Nicholas Georgescu-Roegen and the Nobel Prize in economics

16 May, 2012 at 17:42 | Posted in Economics | Comments Off on Nicholas Georgescu-Roegen and the Nobel Prize in economics

In the postwar period, it has become increasingly clear that economic growth has not only brought greater prosperity. The other side of growth in the form of pollution, contamination and wastage of resources has increasingly emerged as perhaps the greatest challenge of our time.

Generally one can say that traditional –  neoclassical – economic theory  basically claims that an additional investment in technical and economic development is the only solution to the environmental problems. Biotechnology and other technical advances make it possible to minimize resource and energy use and reuse waste products. Nature is fundamentally robust and resilient. Many so-called neoclassical environmental and resource economists have used cost-benefit analysis, welfare and price theory to extend the traditional economic theory to include also applications to environmental issues. However, this has not resulted in any paradigm shift in the perception of growth and the environment. It has mostly confined itself to quantify the societal costs associated with negative externalities on the environment.

Against this view of the link between economic growth and the environment, ecologists have argued that environmental problems can lead to irreparable damages to nature. Against the neoclassical theory’s view on the economy as a balanced and harmonious system, where growth and the environment go hand in hand, ecological economists object that it can rather be characterized as an unstable system that in an  accelerating pace consumes energy and matter, and thereby pose a threat against the very basis for its survival.

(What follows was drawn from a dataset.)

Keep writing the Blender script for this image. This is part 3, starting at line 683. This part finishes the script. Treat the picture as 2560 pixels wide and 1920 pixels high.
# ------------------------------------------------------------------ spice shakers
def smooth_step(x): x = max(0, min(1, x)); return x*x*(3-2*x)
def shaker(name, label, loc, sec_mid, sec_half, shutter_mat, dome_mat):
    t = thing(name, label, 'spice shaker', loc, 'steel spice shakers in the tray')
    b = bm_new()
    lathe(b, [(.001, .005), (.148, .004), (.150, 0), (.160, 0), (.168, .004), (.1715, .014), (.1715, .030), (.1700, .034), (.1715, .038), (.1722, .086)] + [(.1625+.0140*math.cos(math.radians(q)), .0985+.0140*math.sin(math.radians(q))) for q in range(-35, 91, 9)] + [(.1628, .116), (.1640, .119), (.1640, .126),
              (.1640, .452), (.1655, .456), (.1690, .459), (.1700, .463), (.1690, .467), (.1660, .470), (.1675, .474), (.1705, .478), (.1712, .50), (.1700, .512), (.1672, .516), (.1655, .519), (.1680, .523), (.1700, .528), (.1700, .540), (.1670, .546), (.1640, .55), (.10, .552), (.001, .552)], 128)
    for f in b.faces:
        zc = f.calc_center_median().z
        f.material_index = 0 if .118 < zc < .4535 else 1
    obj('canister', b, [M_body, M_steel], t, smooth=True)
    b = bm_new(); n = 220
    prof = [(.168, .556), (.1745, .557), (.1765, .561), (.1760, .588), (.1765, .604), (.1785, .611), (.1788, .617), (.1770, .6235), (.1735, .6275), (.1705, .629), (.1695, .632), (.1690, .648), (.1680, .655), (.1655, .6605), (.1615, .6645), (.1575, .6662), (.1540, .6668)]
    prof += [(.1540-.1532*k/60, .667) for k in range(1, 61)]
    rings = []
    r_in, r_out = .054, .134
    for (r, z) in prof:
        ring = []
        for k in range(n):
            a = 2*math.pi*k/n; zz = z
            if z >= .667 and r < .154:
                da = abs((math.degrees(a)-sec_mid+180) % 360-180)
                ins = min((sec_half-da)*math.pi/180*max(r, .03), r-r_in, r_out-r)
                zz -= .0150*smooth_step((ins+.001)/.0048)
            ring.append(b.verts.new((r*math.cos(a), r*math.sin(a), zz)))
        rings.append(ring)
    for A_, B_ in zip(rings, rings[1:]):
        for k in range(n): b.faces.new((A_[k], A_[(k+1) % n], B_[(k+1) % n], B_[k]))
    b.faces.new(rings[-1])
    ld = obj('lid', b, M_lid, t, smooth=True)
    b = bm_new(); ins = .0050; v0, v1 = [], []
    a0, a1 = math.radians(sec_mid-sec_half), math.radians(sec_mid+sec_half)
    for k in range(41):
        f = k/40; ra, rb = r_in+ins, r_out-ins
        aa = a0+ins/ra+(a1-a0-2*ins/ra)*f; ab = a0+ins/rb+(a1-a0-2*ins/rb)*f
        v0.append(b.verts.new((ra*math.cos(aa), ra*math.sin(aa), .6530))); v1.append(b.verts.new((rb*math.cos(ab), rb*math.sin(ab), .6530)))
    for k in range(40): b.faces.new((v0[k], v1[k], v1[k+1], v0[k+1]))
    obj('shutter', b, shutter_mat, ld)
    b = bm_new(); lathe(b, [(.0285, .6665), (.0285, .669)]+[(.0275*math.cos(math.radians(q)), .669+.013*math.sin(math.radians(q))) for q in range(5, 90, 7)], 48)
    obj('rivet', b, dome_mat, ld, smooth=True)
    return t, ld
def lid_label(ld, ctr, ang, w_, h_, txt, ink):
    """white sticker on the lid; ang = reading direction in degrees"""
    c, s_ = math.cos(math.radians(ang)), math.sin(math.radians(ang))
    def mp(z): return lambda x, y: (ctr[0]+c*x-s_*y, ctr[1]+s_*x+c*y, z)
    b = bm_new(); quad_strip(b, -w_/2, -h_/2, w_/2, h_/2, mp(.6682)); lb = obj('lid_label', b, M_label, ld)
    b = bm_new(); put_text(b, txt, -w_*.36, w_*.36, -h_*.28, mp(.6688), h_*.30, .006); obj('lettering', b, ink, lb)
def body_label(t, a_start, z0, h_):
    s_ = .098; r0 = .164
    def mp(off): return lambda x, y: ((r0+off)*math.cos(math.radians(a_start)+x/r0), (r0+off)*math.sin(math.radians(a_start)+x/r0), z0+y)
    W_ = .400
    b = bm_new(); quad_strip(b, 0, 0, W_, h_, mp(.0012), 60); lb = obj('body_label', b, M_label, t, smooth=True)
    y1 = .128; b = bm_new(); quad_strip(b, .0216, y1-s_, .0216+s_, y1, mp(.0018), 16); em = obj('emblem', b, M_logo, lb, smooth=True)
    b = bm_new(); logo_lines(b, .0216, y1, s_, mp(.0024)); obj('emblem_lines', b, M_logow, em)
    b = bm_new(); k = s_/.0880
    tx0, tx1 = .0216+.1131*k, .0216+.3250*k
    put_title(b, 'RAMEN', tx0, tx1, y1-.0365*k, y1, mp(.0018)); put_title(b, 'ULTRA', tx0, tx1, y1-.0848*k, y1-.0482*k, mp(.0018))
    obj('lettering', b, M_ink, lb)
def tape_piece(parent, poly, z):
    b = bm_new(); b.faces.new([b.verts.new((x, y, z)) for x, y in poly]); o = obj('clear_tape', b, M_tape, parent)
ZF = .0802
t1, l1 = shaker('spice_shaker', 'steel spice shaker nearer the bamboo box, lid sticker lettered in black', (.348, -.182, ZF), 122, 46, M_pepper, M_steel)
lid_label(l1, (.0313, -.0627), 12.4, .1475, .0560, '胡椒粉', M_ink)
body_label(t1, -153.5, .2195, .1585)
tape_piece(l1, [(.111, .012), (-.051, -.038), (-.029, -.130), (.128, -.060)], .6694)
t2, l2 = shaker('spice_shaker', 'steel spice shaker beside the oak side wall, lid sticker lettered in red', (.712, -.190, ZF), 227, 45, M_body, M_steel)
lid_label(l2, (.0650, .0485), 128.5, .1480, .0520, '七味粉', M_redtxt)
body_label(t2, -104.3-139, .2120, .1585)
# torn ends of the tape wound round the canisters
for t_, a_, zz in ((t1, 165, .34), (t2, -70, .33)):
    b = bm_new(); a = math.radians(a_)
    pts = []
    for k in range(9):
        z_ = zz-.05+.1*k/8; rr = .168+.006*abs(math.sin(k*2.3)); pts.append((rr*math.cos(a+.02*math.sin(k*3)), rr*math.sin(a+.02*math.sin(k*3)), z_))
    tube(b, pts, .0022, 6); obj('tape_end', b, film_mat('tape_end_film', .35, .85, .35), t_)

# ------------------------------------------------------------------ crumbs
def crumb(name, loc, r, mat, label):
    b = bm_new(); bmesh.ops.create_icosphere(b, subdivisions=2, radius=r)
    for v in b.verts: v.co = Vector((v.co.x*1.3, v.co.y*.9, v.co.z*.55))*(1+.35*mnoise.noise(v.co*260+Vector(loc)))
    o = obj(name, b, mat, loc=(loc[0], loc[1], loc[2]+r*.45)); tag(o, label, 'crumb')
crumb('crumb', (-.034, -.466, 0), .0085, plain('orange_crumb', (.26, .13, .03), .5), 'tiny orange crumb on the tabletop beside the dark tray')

The Romanian-American economist Nicholas Georgescu-Roegen (1906-1994) argued in his epochal The Entropy Law and the Economic Process (1971) that the economy was actually a giant thermodynamic system in which entropy increases inexorably and our material basis disappears. If we choose to continue to produce with the techniques we have developed, then our society and earth will disappear faster than if we introduce small-scale production, resource-saving technologies and limited consumption.

Following Georgescu-Roegen, ecological economists have argued that industrial society inevitably leads to increased environmental pollution, energy crisis and an unsustainable growth.

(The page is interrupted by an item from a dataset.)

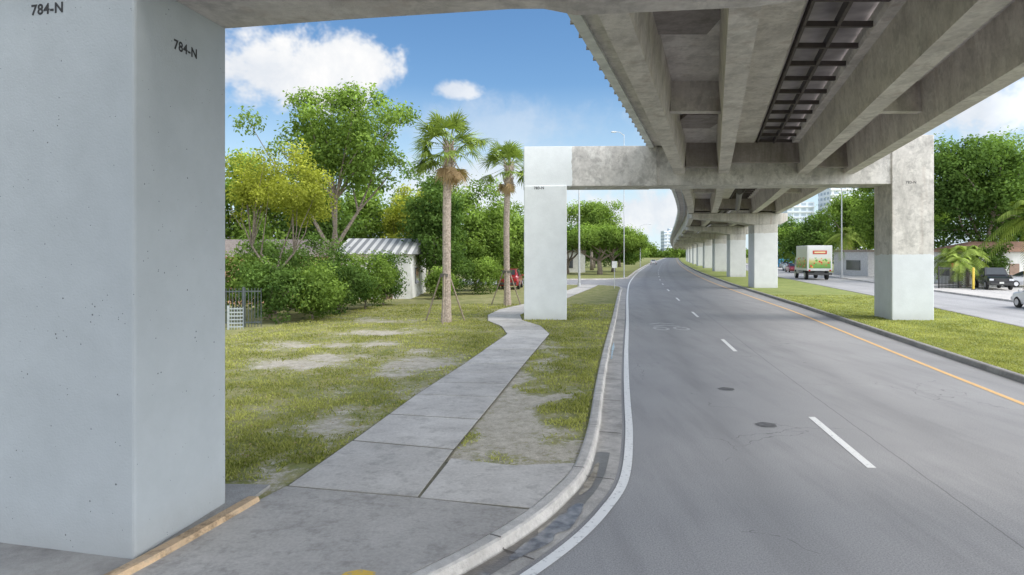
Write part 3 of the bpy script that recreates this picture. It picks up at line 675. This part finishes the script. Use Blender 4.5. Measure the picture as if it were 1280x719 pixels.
# ---------------------------------------------------------------- grass blades
rng=np.random.default_rng(4); n=250000
yy=8.2/(1-rng.uniform(0,1,n)*.80)
tt=rng.uniform(0,1,n)*14; cq=[p for p in C1 if p[1]<60]; xx=np.interp(yy,[p[1] for p in cq],[p[0] for p in cq])-.05-tt
lx=np.interp(yy,[p[1] for p in LE],[p[0] for p in LE]); rx=np.interp(yy,[p[1] for p in RE],[p[0] for p in RE])
dm=dirt(xx,yy); pad_=(xx<-3.0)&(yy<9.0)&(xx>-7.5)
edge=(fbm(xx*3,yy*3,5)-.5)*.3; pn=fbm(xx*2.2,yy*1.6,77)
keep=((xx<lx-.02+edge*.3)|(xx>rx+.02-edge*.3))&((yy>9.75)|(xx<-3.2))&(rng.uniform(0,1,n)>dm*1.45)&(rng.uniform(0,1,n)<np.clip((pn-.24)*3.0,.15,1))&~pad_&(yy<41)
xx,yy,dm,pn=xx[keep],yy[keep],dm[keep],pn[keep]
n2=70000; ym=14/(1-rng.uniform(0,1,n2)*.72); um=rng.uniform(0,1,n2)
yr=np.arange(10,60,1.); ml_=np.array([mL(v) for v in yr]); mr_=np.array([mR(v) for v in yr])
xm=np.interp(ym,yr,ml_)+.2+um*(np.interp(ym,yr,mr_)-np.interp(ym,yr,ml_)-.4)
xx=np.concatenate([xx,xm]); yy=np.concatenate([yy,ym]); dm=np.concatenate([dm,np.zeros(n2)]); pn=np.concatenate([pn,fbm(xm*2,ym*2,7)]); n=len(xx)
h=rng.uniform(.02,.06,n)*(1-.5*dm)*(.6+pn*.8)+.01; w=rng.uniform(.004,.009,n)*(1+yy/14); a=rng.uniform(0,6.28,n)
ln=rng.normal(size=(n,2))*.03
B=np.stack([xx,yy,np.full(n,.11)],1); ca=np.stack([np.cos(a)*w,np.sin(a)*w,np.zeros(n)],1)
T=B+np.stack([ln[:,0],ln[:,1],h],1)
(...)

Georgescu-Roegen and ecological economics have turned against the neoclassical theory’s obsession with purely monetary factors. The monetary reductionism can easily lead to that one ignores the other factors having a bearing on human interaction with the environment.

I wonder if this isn’t the crux of the matter. To assert such a thing really is to swear in the neoclassical establishment church and nullifies any chances of getting the prestigious so-called Nobel Prize in economics.

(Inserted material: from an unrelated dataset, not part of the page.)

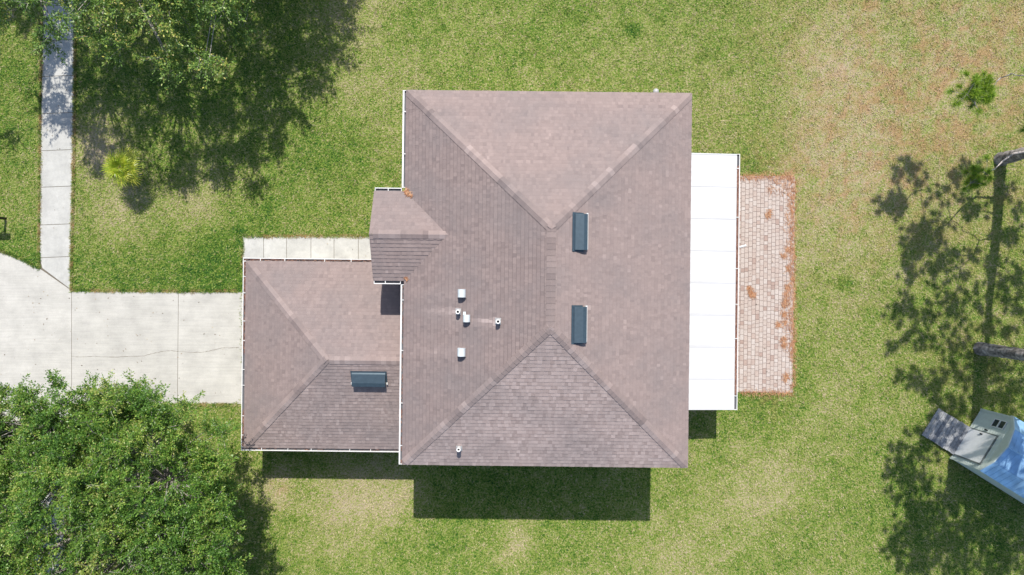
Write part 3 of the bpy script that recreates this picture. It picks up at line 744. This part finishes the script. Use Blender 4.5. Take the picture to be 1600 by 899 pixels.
# ------------------------------------------------------------------ pine needle litter on and round the patio
pn = []; sp = []
def add(pxs, s):
    for a, b in pxs: pn.append(P(a, b)[:2]); sp.append(s / PPM)
add([(1239 + 1.5 * math.sin(y / 9), y) for y in range(276, 612, 8)], 2.0)
add([(1236, y) for y in range(276, 560, 9)], 4)
add([(x, 277) for x in range(1157, 1240, 5)], 2.6); add([(x, 614) for x in range(1158, 1240, 6)], 2.2)
add([(1225, 290), (1230, 305), (1234, 320), (1220, 300), (1212, 285), (1203, 297), (1207, 302), (1230, 335), (1233, 350)], 4)
add([(1170, 451), (1173, 458), (1176, 462)] * 3, 2.2)
add([(1227, 470), (1226, 478), (1225, 492), (1226, 505), (1224, 530), (1225, 540), (1215, 508), (1230, 450), (1228, 460), (1224, 400), (1232, 420), (1230, 390)] * 3, 2.6)
add([(1201, 332), (1200, 337), (1229, 588), (1226, 592)] * 2, 2.4)
nl = needle_pile('pine_needles', [(*p, 0) for p in pn], None, None, sp, 2700, z=.03, ln=(.10, .24), w=.0045, direc=math.radians(98))
tag(nl, kind='stuff')

# fallen leaves blown over the drive, the pavement and the lawn edges
n_ = 1500; fx = np.where(rng.random(n_) < .12, rng.uniform(0, 378, n_), rng.uniform(0, 1600, n_)); fy = rng.uniform(0, 899, n_)
inb = np.zeros(n_, bool); fq = np.stack([fx, fy], 1)
for pl in BLOCK[2:4]: inb |= pts_in(pl, fq)
fx, fy = fx[~inb], fy[~inb]; n_ = len(fx)
L0 = np.stack([(fx - 800) / PPM, (449.5 - fy) / PPM, np.where(pts_in(BLOCK[0], np.stack([fx, fy], 1)), .018, .055)], 1)
aa = rng.uniform(0, 6.28, n_); l_ = rng.uniform(.015, .04, n_); dv = np.stack([np.cos(aa), np.sin(aa), rng.normal(0, .15, n_)], 1) * l_[:, None]; sv = np.stack([-np.sin(aa), np.cos(aa), rng.normal(0, .2, n_)], 1) * (l_ * .45)[:, None]
FV = np.stack([L0 - dv, L0 + sv + (0, 0, .012), L0 + dv, L0 - sv + (0, 0, .012)], 1)
M_leafdry = make_attr_ramp('dry_leaf', [(0, (0.07, 0.05, 0.03)), (0.6, (0.22, 0.15, 0.08)), (1, (0.42, 0.34, 0.20))], 0.8, 10)
tag(mesh_np('fallen_leaves', FV.reshape(-1, 3), np.arange(n_ * 4).reshape(n_, 4), M_leafdry, attrs={'tint': ('FACE', rng.uniform(0, 1, n_))}), kind='stuff')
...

After a radio debate with one of the members of the prize committee  twenty years ago, I asked why Georgescu-Roegen hadn’t got the prize. The answer was – mirabile dictu – that he “never founded a school.” I was surprised to say the least and wondered if he possibly had heard of the environmental movement. Well, he had – but it was “the wrong kind of school”! Can it be stated much clearer than this what it’s all about? If you haven’t worked within the neoclassical paradigm – then you are excluded a priori from being eligible for the The Sveriges Riksbank Prize in Economic Sciences in Memory of Alfred Nobel!